Personally, I believe the Taliban should be destroyed. They’ve proven time and again that the basic tenets of civilization are beyond their grasp, and they’re still culpable in the attacks of September 11th, 2001. They are a serious threat to the civilized world, because as the rest of us try to enlighten ourselves and move forward in the ever-arcing reach for progress, groups like the Taliban are trying to force people to return to a way of living that, quite honestly, has no place in the 21st Century.

This flogging started me wondering if the American Taliban had anything to say about a young girl being beaten, so I started looking to see what was going on in their insular little world. Oddly enough, there was virtually no chatter among Christian Evangelicals about this flogging, though it touched off a firestorm of outrage and criticism in Pakistan and Europe. That was surprising, actually. Usually if Muslims do something wacky, the Christian Right are all over it.

I suppose they have their own problems to worry about. Apparently they’re most upset that Iowa tossed out a ban on same-sex marriage. I couldn’t help thinking about the Taliban and their brutal imposition of religious law. For someone like me, who has faced down the hatred of Christians her entire life, it’s not a great leap of the imagination to envision myself being held to the ground, being beaten because some holy roller had taken offense. I shudder to think what would happen to people like me should American social structures collapse and this country found itself governed by our very own religious extremists. I mean, I’ve not only had carnal relations with women, but I openly practice witchcraft. Somehow I suspect that my punishment at the hands of the American Taliban would be far worse than 34 lashes, had they the same autonomous power that the Taliban enjoys in the Swat region of Pakistan.

My sympathies go out to that girl in Pakistan. I’m all too aware that our positions in life are separated only by the rule of democratic law and the basic decency and fairness of the American character. Any group who would see a country governed by religious doctrine is, in my opinion, little different than the Taliban.  The only differences are in the tactics. The end result is the same. I hope every woman in American watches that video and imagines herself lying face down on that ground, being beaten by a man because she brushed up against the boundaries of religious law.

I keep thinking about something that was said by Iowa’s four Roman Catholic bishops in a joint statement, which stated that the ruling which overturned the ban on same-sex marriage “rejects the wisdom of thousands of years of human history.
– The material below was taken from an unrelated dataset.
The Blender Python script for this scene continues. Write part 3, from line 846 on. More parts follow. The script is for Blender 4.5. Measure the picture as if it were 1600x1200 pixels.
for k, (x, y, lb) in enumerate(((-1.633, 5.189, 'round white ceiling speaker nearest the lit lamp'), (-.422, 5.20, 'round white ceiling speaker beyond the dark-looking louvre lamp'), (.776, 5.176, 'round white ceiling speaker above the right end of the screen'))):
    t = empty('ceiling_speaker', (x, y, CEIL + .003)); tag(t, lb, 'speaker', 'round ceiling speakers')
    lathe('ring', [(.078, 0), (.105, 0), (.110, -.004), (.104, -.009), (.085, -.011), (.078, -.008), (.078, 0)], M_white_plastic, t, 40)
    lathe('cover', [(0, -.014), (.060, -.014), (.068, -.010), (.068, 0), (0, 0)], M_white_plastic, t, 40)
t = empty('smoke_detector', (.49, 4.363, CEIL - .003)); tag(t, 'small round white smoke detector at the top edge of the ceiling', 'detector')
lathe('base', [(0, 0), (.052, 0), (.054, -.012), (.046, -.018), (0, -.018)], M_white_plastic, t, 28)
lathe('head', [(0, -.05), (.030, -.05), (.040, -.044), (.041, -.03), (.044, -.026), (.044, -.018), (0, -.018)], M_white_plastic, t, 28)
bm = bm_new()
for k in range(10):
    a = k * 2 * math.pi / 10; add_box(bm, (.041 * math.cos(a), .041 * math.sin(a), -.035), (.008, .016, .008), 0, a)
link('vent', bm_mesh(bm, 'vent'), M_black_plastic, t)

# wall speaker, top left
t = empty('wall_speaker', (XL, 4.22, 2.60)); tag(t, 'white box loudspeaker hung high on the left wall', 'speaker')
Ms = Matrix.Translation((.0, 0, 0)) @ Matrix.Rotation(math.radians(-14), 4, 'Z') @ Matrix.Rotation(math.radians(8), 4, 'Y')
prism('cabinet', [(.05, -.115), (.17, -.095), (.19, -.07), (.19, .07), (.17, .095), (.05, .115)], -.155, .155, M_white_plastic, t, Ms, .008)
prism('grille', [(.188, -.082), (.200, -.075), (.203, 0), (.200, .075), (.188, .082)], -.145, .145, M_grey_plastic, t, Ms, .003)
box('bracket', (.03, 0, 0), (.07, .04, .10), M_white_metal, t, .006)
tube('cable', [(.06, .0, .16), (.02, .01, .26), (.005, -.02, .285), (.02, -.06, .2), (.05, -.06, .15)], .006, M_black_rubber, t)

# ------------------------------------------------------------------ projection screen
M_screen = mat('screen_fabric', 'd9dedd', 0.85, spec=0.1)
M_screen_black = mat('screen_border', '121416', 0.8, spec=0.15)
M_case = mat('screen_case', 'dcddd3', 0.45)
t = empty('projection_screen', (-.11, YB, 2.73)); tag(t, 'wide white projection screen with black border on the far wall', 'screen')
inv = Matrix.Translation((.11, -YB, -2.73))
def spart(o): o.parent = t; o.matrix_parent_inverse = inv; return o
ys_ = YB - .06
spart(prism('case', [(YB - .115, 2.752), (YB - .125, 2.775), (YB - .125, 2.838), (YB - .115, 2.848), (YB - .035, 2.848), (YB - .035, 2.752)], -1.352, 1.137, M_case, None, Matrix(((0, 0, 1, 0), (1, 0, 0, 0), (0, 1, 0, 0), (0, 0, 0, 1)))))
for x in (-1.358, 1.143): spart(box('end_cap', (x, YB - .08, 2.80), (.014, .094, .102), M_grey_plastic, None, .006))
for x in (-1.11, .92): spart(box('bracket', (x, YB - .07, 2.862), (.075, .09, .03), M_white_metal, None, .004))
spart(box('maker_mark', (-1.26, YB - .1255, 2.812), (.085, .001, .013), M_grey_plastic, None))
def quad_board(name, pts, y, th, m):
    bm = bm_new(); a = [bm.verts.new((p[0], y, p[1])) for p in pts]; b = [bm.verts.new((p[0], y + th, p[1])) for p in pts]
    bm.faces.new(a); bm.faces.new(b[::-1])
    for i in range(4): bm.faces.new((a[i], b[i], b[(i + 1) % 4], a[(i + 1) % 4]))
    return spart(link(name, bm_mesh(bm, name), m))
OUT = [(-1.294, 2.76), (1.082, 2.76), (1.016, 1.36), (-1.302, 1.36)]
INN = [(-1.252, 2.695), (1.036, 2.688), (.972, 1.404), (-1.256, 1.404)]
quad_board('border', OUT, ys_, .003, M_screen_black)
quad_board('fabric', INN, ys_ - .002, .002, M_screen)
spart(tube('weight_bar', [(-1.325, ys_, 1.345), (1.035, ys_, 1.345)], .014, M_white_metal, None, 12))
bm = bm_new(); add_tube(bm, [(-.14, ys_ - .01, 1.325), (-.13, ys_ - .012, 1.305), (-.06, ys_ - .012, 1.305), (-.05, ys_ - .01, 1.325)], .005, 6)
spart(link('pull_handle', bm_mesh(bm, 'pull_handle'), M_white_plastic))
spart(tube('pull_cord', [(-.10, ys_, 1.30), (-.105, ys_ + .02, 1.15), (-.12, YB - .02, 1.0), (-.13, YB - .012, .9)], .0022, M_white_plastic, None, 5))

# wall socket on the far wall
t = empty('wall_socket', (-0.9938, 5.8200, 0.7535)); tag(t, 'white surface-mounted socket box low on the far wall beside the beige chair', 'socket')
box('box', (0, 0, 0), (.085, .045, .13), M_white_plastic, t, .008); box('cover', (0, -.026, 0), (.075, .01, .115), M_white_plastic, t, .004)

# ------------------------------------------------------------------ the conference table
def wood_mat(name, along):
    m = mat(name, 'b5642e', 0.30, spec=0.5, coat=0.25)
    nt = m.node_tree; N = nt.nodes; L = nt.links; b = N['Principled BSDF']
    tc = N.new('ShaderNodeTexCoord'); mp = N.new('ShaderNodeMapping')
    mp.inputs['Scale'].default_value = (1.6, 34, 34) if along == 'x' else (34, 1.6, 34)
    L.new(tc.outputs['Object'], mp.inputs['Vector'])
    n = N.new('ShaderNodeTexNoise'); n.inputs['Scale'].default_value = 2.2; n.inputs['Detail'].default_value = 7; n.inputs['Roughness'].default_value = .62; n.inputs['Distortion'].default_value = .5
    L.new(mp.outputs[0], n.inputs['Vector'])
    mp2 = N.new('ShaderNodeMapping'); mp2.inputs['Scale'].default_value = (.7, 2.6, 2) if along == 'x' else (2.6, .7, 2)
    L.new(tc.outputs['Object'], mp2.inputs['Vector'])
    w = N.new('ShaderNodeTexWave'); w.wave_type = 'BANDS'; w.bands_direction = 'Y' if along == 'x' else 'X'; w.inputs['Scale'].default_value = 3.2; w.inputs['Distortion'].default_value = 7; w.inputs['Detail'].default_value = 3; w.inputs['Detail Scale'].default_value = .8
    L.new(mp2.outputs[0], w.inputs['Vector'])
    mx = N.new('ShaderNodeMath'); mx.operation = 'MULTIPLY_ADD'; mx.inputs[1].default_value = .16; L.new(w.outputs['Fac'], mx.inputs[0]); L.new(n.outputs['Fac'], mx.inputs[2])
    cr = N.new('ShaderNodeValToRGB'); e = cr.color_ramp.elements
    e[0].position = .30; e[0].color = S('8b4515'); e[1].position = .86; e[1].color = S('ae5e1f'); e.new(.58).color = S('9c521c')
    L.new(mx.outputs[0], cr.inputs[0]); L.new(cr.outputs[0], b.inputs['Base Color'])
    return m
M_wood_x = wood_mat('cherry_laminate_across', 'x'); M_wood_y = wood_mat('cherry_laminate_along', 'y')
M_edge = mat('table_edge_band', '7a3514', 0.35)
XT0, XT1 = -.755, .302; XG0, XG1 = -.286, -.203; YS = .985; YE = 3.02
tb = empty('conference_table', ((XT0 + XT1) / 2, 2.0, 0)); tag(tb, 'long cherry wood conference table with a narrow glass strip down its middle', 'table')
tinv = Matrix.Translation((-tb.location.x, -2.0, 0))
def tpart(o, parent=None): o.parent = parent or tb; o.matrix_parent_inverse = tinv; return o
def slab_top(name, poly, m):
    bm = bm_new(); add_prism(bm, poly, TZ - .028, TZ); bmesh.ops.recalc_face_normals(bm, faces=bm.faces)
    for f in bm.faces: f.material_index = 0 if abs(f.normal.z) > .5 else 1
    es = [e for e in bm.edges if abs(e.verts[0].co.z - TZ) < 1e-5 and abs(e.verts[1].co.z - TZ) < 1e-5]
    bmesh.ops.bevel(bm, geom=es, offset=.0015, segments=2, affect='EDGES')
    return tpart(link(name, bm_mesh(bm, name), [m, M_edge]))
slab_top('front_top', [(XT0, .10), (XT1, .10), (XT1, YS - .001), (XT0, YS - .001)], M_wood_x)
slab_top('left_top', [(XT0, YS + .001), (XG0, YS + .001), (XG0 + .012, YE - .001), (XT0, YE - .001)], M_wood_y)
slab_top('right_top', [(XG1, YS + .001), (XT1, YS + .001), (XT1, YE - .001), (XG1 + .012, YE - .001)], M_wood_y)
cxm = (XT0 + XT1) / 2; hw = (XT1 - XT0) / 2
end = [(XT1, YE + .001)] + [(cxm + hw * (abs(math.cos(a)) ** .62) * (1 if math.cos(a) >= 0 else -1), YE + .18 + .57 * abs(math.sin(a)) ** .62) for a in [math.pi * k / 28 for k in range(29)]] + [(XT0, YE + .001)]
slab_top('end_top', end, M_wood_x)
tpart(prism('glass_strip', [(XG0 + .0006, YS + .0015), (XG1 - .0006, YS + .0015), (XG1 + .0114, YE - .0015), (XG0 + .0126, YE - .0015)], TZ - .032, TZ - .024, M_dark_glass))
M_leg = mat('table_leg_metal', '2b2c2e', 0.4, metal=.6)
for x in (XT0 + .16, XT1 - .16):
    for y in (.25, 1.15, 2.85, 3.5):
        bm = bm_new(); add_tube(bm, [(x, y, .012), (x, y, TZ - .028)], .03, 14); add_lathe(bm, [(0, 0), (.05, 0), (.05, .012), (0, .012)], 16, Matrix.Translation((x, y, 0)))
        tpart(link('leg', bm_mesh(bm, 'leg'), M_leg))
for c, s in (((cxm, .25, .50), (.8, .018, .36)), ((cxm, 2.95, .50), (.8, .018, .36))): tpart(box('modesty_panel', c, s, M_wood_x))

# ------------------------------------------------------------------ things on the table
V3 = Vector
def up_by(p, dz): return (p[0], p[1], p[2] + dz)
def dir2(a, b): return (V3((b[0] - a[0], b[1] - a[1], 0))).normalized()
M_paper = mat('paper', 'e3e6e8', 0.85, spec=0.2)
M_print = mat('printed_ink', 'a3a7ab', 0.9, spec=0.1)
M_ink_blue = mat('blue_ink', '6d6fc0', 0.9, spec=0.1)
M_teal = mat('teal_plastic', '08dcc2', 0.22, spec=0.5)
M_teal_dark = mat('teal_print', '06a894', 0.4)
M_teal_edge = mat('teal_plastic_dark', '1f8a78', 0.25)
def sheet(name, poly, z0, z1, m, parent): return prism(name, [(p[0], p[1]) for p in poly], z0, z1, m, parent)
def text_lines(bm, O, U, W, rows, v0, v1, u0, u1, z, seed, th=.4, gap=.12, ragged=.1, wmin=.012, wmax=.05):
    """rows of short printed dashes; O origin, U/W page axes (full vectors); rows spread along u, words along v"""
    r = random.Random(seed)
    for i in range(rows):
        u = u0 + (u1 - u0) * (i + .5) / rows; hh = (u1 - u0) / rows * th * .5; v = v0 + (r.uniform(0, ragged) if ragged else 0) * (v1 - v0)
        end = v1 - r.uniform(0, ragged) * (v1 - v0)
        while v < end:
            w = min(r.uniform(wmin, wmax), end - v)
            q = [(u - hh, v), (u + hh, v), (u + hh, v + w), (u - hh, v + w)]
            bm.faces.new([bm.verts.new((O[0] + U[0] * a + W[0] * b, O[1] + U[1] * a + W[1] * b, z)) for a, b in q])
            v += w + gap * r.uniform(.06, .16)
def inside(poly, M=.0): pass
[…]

It implements a novel understanding of marriage, which will grievously harm families and children.”

You may disagree, but as a bi-sexual Pagan woman, that statement sounds vaguely ominous to me. It says that basic human rights should be denied to a segment of the American population based upon nothing more than one group’s religious doctrine. If that doesn’t sound like the Taliban, I don’t know what does. I’m grateful to be an American, because in that flogging of that young girl in Pakistan, I’ve seen what our country could have been had our Founding Fathers not been so suspicious of the rule of religious law.